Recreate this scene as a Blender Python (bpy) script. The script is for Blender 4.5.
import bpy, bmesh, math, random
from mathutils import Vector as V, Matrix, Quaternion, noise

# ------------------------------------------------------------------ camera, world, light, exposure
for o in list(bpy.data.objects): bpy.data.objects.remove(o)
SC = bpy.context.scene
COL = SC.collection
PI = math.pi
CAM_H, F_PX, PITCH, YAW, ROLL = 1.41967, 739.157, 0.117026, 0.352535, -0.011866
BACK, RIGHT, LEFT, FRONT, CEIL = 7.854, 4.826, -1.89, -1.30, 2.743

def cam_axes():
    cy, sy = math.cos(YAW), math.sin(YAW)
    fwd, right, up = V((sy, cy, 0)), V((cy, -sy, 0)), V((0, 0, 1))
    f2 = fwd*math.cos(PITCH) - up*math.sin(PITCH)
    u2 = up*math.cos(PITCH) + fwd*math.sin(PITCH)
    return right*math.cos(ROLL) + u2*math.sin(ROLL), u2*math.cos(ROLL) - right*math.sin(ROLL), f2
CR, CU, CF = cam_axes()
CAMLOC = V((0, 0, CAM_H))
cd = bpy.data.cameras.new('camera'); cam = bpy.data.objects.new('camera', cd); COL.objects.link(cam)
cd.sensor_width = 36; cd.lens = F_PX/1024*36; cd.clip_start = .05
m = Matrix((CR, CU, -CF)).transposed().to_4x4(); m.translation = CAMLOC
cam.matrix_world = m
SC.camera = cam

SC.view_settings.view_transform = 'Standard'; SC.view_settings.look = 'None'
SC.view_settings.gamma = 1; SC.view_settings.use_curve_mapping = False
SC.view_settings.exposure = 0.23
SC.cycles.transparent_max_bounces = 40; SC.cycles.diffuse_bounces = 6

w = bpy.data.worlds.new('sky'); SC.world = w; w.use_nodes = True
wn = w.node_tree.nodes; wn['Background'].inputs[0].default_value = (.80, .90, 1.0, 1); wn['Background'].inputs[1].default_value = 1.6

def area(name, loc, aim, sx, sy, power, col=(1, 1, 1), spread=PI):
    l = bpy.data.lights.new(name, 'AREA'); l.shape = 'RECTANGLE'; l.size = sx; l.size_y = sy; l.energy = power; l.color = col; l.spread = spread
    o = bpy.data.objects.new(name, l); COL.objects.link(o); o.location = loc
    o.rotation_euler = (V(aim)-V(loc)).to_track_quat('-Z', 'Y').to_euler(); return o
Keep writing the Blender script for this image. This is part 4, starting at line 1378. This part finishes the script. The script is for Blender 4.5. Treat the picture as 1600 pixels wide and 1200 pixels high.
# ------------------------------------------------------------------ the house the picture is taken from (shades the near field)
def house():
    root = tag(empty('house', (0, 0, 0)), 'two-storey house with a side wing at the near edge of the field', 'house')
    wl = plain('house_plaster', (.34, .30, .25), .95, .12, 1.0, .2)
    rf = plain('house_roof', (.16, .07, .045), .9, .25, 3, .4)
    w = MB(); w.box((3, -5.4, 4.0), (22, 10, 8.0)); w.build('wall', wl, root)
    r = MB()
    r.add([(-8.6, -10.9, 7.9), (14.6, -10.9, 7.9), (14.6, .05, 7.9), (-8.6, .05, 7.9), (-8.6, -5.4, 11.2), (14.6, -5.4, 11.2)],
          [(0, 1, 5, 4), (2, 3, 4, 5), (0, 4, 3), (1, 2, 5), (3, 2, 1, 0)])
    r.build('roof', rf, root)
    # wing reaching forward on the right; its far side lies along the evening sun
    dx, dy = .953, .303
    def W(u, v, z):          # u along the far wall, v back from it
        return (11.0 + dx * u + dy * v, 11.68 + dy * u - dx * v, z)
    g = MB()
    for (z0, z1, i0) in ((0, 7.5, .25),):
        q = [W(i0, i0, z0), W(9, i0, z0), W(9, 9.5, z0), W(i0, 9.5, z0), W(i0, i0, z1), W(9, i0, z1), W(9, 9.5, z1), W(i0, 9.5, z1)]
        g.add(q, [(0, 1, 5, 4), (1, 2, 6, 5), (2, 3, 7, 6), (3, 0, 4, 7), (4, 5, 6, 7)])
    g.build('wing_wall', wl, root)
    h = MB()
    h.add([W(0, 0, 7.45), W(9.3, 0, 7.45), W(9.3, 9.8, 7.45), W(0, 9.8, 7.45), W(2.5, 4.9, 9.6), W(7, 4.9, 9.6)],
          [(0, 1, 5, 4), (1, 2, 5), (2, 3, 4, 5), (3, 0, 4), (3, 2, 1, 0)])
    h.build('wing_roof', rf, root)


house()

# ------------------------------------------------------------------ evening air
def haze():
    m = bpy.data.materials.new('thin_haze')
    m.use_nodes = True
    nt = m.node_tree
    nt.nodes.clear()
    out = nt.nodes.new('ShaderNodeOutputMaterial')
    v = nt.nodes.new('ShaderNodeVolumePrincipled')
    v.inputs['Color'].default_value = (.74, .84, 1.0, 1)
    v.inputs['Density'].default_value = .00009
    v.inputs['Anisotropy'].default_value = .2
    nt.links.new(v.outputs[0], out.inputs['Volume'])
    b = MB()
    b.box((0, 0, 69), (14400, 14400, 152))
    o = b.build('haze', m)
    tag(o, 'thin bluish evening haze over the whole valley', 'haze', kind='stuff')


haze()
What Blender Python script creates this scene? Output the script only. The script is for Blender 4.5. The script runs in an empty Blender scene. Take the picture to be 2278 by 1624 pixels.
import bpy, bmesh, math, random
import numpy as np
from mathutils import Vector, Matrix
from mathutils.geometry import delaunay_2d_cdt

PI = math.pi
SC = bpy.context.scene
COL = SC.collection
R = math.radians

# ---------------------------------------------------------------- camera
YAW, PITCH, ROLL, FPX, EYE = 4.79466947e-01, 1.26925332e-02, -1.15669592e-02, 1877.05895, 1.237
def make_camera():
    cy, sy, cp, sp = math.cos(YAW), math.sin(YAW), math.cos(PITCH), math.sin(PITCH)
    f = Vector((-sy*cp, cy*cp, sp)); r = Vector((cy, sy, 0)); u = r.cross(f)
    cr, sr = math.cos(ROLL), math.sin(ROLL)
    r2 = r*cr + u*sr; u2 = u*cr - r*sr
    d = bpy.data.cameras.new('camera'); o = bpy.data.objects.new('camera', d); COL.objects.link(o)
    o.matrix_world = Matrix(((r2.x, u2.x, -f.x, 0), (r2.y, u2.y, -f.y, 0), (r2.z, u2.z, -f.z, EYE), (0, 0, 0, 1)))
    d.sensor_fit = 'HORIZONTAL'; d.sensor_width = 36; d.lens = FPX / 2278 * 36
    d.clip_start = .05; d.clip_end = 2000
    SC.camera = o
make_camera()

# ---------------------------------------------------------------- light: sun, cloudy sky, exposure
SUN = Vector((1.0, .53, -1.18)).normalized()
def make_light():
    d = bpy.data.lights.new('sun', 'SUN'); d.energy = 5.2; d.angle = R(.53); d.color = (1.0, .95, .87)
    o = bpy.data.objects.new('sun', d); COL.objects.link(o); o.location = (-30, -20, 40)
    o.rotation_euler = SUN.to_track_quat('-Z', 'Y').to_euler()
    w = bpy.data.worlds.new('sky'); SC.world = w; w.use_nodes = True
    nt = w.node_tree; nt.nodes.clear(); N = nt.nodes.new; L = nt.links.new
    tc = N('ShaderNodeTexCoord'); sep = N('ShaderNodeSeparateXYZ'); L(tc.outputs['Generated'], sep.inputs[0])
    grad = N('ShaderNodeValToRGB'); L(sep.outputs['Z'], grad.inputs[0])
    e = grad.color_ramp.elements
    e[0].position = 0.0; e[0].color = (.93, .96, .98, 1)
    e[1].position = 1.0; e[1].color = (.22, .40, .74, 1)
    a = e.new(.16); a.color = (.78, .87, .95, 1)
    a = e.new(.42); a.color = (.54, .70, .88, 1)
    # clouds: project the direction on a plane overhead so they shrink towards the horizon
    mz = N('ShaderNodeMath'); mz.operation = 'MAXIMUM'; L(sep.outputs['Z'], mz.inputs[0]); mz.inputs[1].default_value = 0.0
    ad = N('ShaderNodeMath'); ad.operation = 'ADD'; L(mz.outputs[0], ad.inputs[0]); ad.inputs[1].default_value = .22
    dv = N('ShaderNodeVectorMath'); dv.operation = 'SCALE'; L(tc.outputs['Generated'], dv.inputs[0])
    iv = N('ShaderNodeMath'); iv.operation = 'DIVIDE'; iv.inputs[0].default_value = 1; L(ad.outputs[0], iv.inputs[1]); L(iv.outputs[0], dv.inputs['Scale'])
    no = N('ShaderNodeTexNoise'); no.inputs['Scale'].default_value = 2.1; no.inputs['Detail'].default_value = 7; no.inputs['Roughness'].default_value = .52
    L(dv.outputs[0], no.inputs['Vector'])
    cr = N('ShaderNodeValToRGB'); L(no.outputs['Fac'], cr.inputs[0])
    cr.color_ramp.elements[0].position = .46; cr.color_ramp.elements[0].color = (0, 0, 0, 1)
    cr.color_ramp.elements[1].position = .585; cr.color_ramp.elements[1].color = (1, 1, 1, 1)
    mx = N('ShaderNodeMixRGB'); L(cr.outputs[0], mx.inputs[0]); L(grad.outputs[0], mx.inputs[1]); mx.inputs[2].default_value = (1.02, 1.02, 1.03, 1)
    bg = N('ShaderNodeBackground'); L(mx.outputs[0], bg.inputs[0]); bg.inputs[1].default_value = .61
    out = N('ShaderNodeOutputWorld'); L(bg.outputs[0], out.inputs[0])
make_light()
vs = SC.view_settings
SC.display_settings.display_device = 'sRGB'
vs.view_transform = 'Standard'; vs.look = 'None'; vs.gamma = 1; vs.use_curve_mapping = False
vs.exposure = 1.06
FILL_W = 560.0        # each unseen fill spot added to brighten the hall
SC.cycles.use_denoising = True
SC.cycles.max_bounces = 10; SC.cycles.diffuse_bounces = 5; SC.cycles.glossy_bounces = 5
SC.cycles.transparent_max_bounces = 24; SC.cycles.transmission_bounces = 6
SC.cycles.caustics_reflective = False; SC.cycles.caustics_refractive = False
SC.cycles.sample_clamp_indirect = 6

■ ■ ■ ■

What needs to be done: Output exactly the leading lines of the data, up to and including the line marked by "wn = w.node_tree.nodes;".

Reply to the task:
Recreate this scene as a Blender Python (bpy) script. The script is for Blender 4.5.
import bpy, bmesh, math, random
from mathutils import Vector as V, Matrix, Quaternion, noise

# ------------------------------------------------------------------ camera, world, light, exposure
for o in list(bpy.data.objects): bpy.data.objects.remove(o)
SC = bpy.context.scene
COL = SC.collection
PI = math.pi
CAM_H, F_PX, PITCH, YAW, ROLL = 1.41967, 739.157, 0.117026, 0.352535, -0.011866
BACK, RIGHT, LEFT, FRONT, CEIL = 7.854, 4.826, -1.89, -1.30, 2.743

def cam_axes():
    cy, sy = math.cos(YAW), math.sin(YAW)
    fwd, right, up = V((sy, cy, 0)), V((cy, -sy, 0)), V((0, 0, 1))
    f2 = fwd*math.cos(PITCH) - up*math.sin(PITCH)
    u2 = up*math.cos(PITCH) + fwd*math.sin(PITCH)
    return right*math.cos(ROLL) + u2*math.sin(ROLL), u2*math.cos(ROLL) - right*math.sin(ROLL), f2
CR, CU, CF = cam_axes()
CAMLOC = V((0, 0, CAM_H))
cd = bpy.data.cameras.new('camera'); cam = bpy.data.objects.new('camera', cd); COL.objects.link(cam)
cd.sensor_width = 36; cd.lens = F_PX/1024*36; cd.clip_start = .05
m = Matrix((CR, CU, -CF)).transposed().to_4x4(); m.translation = CAMLOC
cam.matrix_world = m
SC.camera = cam

SC.view_settings.view_transform = 'Standard'; SC.view_settings.look = 'None'
SC.view_settings.gamma = 1; SC.view_settings.use_curve_mapping = False
SC.view_settings.exposure = 0.23
SC.cycles.transparent_max_bounces = 40; SC.cycles.diffuse_bounces = 6

w = bpy.data.worlds.new('sky'); SC.world = w; w.use_nodes = True
wn = w.node_tree.nodes; wn['Background'].inputs[0].default_value = (.80, .90, 1.0, 1); wn['Background'].inputs[1].default_value = 1.6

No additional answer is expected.